I don’t know about you, but Stefan Logan holds a bit of a special place in my Pittsburgh Steelers memories. He was the last dedicated return man that the team has had that actually finished out a season, unless you want to include Chris Rainey in 2012, who had 40 offensive touches that year.
The team has tried and failed to find that dedicated returner more than once. There was Dri Archer in 2014, who was released in 2015 in order to make room for the veteran Jacoby Jones, who failed rather spectacularly.
None matched Logan, whom Mike Tomlin, the Steelers’ head coach, still invokes when speaking to the young players he likes to take a look at about their opportunity to make the team in that capacity.
“I talk to a lot of those young guys about a guy named Stefan Logan, who I committed a half of play to in D.C. in a preseason game, and he returned every kick beyond the 50-yard line and ran his way onto our football team”, he said. “The next week he ran another opportunity, the first punt back, of the game”.
Logan was an undrafted free agent out of South Dakota in 2007. After failing to make it with the Miami Dolphins, he moved up north to play in the CFL for a season, then got an opportunity with the Steelers in 2009.
The game that Tomlin is referring to was the second preseason game of the year. He returned four kickoffs, averaging 39 yards, with a long of 60. He also averaged 12 yards on four punt returns with a long of 18. The following week, he averaged 15 yards on four punt returns with a long of 27, and finally broke off a punt return for an 80-yard touchdown in the finale.

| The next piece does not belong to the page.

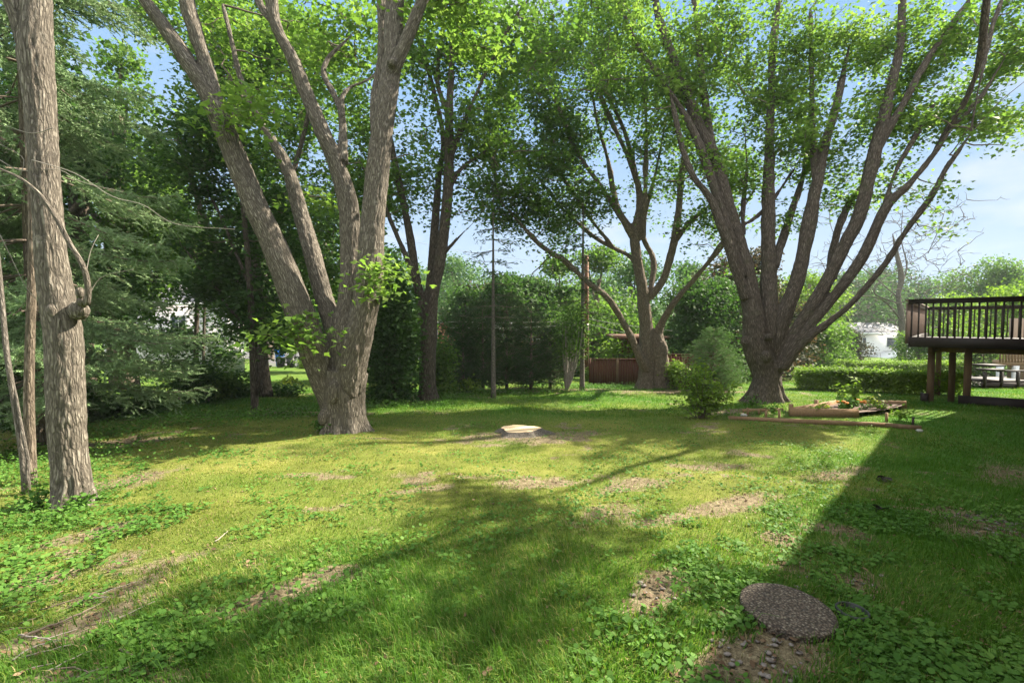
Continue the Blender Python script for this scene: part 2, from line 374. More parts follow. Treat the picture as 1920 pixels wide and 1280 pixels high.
def lush(x, y):
    """1 where the turf is long and dark green (along the house), 0 in the thin dry middle"""
    x = np.asarray(x, float); y = np.asarray(y, float)
    m = 1 / (1 + np.exp(np.clip(-((x - y) + 2.0) * 1.6, -50, 50))); m = np.maximum(m, 1 / (1 + np.exp(np.clip((y - 3.4) * 2.0, -50, 50))) * .75)
    m = np.maximum(m, 1 / (1 + np.exp(np.clip(-(y - 10.5) * 1.2, -50, 50))) * .7)
    return np.clip(m + (n2(x, y, .9, 6).reshape(x.shape) - .5) * .9, 0, 1)

# ------------------------------------------------------------------ ground
def axis(lo, hi, near, step0, grow):
    a = [near]; s = step0
    while a[-1] < hi: a.append(a[-1] + s); s *= grow
    b = [near]; s = step0
    while b[-1] > lo: b.append(b[-1] - s); s *= grow
    return np.array(sorted(set(b + a)))
ys = np.concatenate([np.arange(-30, 0, 3.0), np.arange(0, 1.2, .3), np.arange(1.2, 10, .045), np.arange(10, 20, .12), np.arange(20, 60, 1.0), np.geomspace(60, 300, 20)])
xs = np.concatenate([-np.geomspace(60, 300, 14)[::-1], np.arange(-58, -14, 1.5), np.arange(-14, -8, .15), np.arange(-8, 9, .055), np.arange(9, 16, .15), np.arange(16, 60, 1.5), np.geomspace(60, 300, 14)])
XX, YY = np.meshgrid(xs, ys); Z = gz(XX, YY)
bare_v = bare(XX, YY); lush_v = lush(XX, YY)
Z = Z + (n2(XX, YY, 9, 1).reshape(XX.shape) - .5) * .018 * (YY < 20) - .012 * bare_v * (YY < 20)
nx, ny = len(xs), len(ys); ii = (np.arange(ny - 1)[:, None] * nx + np.arange(nx - 1)).ravel()
m, t, b, l = newmat('lawn_ground'); o = t.nodes.new('ShaderNodeTexCoord').outputs['Object']
na = noise(t, 1.1, 6, .65, o); nb = noise(t, 22, 5, .7, o); nc = noise(t, 90, 4, .7, o); nd = noise(t, .35, 3, .6, o)
g1 = ramp(t, [(.08, .10, .02), (.14, .16, .035), (.22, .21, .06)], [.3, .5, .7]); l(na.outputs['Fac'], g1.inputs['Fac'])
g2 = ramp(t, [(.035, .095, .014), (.06, .15, .02), (.09, .18, .025)], [.3, .5, .7]); l(nb.outputs['Fac'], g2.inputs['Fac'])
gr = mixc(t, attr(t, 'lush').outputs['Fac'], g1.outputs['Color'], g2.outputs['Color'])
fine = ramp(t, [(.55, .55, .5), (1.3, 1.3, 1.2)], [.35, .65]); l(nc.outputs['Fac'], fine.inputs['Fac'])
gr = mixc(t, 1.0, gr, fine.outputs['Color'], 'MULTIPLY')
s1 = ramp(t, [(.085, .065, .042), (.175, .142, .095), (.30, .255, .175)], [.3, .5, .75]); l(nb.outputs['Fac'], s1.inputs['Fac'])
so = mixc(t, 1.0, s1.outputs['Color'], fine.outputs['Color'], 'MULTIPLY')
ba = t.nodes.new('ShaderNodeMath'); ba.operation = 'MULTIPLY_ADD'; ba.inputs[1].default_value = .9
l(nb.outputs['Fac'], ba.inputs[0]); l(attr(t, 'bare').outputs['Fac'], ba.inputs[2])
br = ramp(t, [(0, 0, 0), (1, 1, 1)], [.62, .95]); l(ba.outputs[0], br.inputs['Fac'])
l(mixc(t, br.outputs['Color'], gr, so), b.inputs['Base Color']); b.inputs['Roughness'].default_value = .95; b.inputs['Specular IOR Level'].default_value = .1
bump(t, b, nc.outputs['Fac'], .8, .012)
M['ground'] = m
ground = mk('ground', np.stack([XX.ravel(), YY.ravel(), Z.ravel()], 1), np.stack([ii, ii + 1, ii + nx + 1, ii + nx], 1), M['ground'], None, True, {'bare': bare_v.ravel(), 'lush': lush_v.ravel()})
tag(ground, kind='structure')

# ------------------------------------------------------------------ leaves
LEAF = np.array([(0, 0, 0), (.50, .42, .06), (.22, .58, .0), (0, 1.05, -.10), (-.22, .58, .0), (-.50, .42, .06)])
OVAL = np.array([(0, 0, 0), (.30, .35, .05), (.24, .75, .03), (0, 1.0, -.08), (-.24, .75, .03), (-.30, .35, .05)])
ROUND = np.array([(0, 0, 0), (.45, .18, .04), (.5, .6, .03), (.2, .95, 0), (-.2, .95, 0), (-.5, .6, .03), (-.45, .18, .04)])
def rot_basis(n, up_bias=.8, g=None):
    g = g or rng
    N = g.normal(size=(n, 3)) * .62; N[:, 2] = np.abs(N[:, 2]) * .6 + up_bias; N /= np.linalg.norm(N, axis=1)[:, None]
    A = g.normal(size=(n, 3)); A[:, 2] -= .45
    A -= N * (A * N).sum(1)[:, None]; A /= np.linalg.norm(A, axis=1)[:, None] + 1e-9
    return N, A, np.cross(A, N)
def leaf_mesh(C, size, shape=LEAF, up=.8, basis=None):
    n = len(C); N, A, B = basis if basis is not None else rot_basis(n, up)
    s = np.broadcast_to(size, (n,))[:, None, None]
    V = C[:, None] + s * (B[:, None] * shape[None, :, 0, None] + A[:, None] * shape[None, :, 1, None] + N[:, None] * shape[None, :, 2, None])
    k = len(shape); F = np.arange(n * k).reshape(n, k); return V.reshape(-1, 3), F
def leaves_obj(name, C, size, mat, parent, shape=LEAF, up=.8):
    sz = size * rng.uniform(.5, 1.25, len(C)); V, F = leaf_mesh(np.asarray(C), sz, shape, up); return mk(name, V, F, mat, parent)
def in_ellipsoid(n, c, r, shell=0.0):
    v = rng.normal(size=(n, 3)); v /= np.linalg.norm(v, axis=1)[:, None]
    rr = (shell ** 3 + (1 - shell ** 3) * rng.random(n)) ** (1 / 3); return np.asarray(c) + v * rr[:, None] * np.asarray(r)
def spray(C, per, rad, flatten=.5):
    """leaf positions round every cluster centre; sizes of the clusters vary"""
    out = []
    for c in C:
        k = rng.uniform(.5, 1.35); n = int(per * k * k); p = rng.normal(size=(n, 3)) * rad * k * .55
        p[:, 2] = p[:, 2] * flatten - .18 * np.linalg.norm(p[:, :2], axis=1); out.append(c + p)
    return np.vstack(out) if out else np.zeros((0, 3))
def twigs(nodes, targets, mb, r0=.010, maxr=.05, seg=5, wob=.10, up=.25, radn=None):
    """every target is joined to the nearest point of the growing tree by a bent twig"""
    N = np.array(nodes, float); d0 = np.array([np.min(((N - p) ** 2).sum(1)) for p in targets]); order = np.argsort(d0)
    cap = 60000; buf = np.zeros((len(N) + len(targets) * seg, 3)); buf[:len(N)] = N; k = len(N)
    for i in order:
        p = targets[i]; B = buf[:k]; dv = p - B; dd = np.sqrt((dv ** 2).sum(1)) + np.where(dv[:, 2] < 0, .5 * -dv[:, 2], 0); j = int(np.argmin(dd))
        a = B[j]; ln = np.linalg.norm(p - a)
        if ln < .05: continue
        mid = (a + p) / 2 + rng.normal(size=3) * wob * ln + np.array((0, 0, -up * ln * .25)) ; tt = np.linspace(0, 1, seg + 1)[:, None]
        q = (1 - tt) ** 2 * a + 2 * tt * (1 - tt) * mid + tt ** 2 * p; q[1:-1] += rng.normal(size=(seg - 1, 3)) * .03 * ln
        rb = min(maxr, r0 + .012 * ln); mb.tube(q, np.linspace(rb, rb * .35, seg + 1), 5 if ln > 1.2 else 4, cap=False)
        buf[k:k + seg] = q[1:]; k += seg
def blob(px, py, D, rx, rz, ry, n): return (P(px, py, D), (rx, ry, rz), n)
def crown(root, stems, blobs, mat, per=95, rad=.42, leaf=.105, from_z=None, twigm=None, shape=LEAF, up=.8, name='crown', twig_r=.010, flatten=.55, maxr=.05, dens=1.75, along=0):
    """leaf clusters in lumpy masses, joined to the stems by twigs"""
    C = []
    for c, r, n in blobs:
        n = int(n * dens); p = in_ellipsoid(int(n * 1.9), c, r); nn = vnoise(p * .9 + 11.3); p = p[np.argsort(-nn)][:n]; C.append(p)
    if along:       # smaller sprays close to the upper limbs
        q_ = np.vstack([s[len(s) // 2:, :3] for s in stems]); q_ = q_[q_[:, 2] > 3.0]; q_ = q_[rng.integers(0, len(q_), along)]; C.append(q_ + rng.normal(size=q_.shape) * np.array((.75, .75, .5)))
    C = np.vstack(C); nodes = np.vstack([s[len(s) // 4:, :3] for s in stems]); per = per * .72; rad = rad * 1.12; leaf = leaf * 1.15
    if from_z is not None: nodes = nodes[nodes[:, 2] > from_z]
    mb = MB(); [mb.tube(q_[::2, :3], .008, 4, cap=False) for q_ in stems if len(q_) > 2]; twigs(nodes, C, mb, twig_r, maxr); mb.build('branches', twigm or M['twig'], root, True)
    return leaves_obj(name, spray(C, per, rad, flatten), leaf, mat, root, shape, up)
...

Does that sound even remotely like anybody that the Steelers have in training camp right now? Quadree Henderson? Not exactly. “There’s limited opportunity. There’s scarcity. So there’s urgency there”, Tomlin said. “But it’s been done before by many, many people over time, in this city, on this team and others”.
The players he is giving opportunities to make returns must show that urgency that they are not. Logan may have only had one season with the team, but he set the franchise record for the most return yards, averaging 26.7 yards on 55 kick returns for a total of 1466 yards and another 280 yards on 30 punt returns for a 9.3-yard average.
He went on to play three more seasons with the Detroit Lions and remained a successful return man, highlighted by a 105-yard touchdown return on a kickoff in 2010. He returned to the CFL and, at the age of 37, is still playing for the Montreal Alouettes.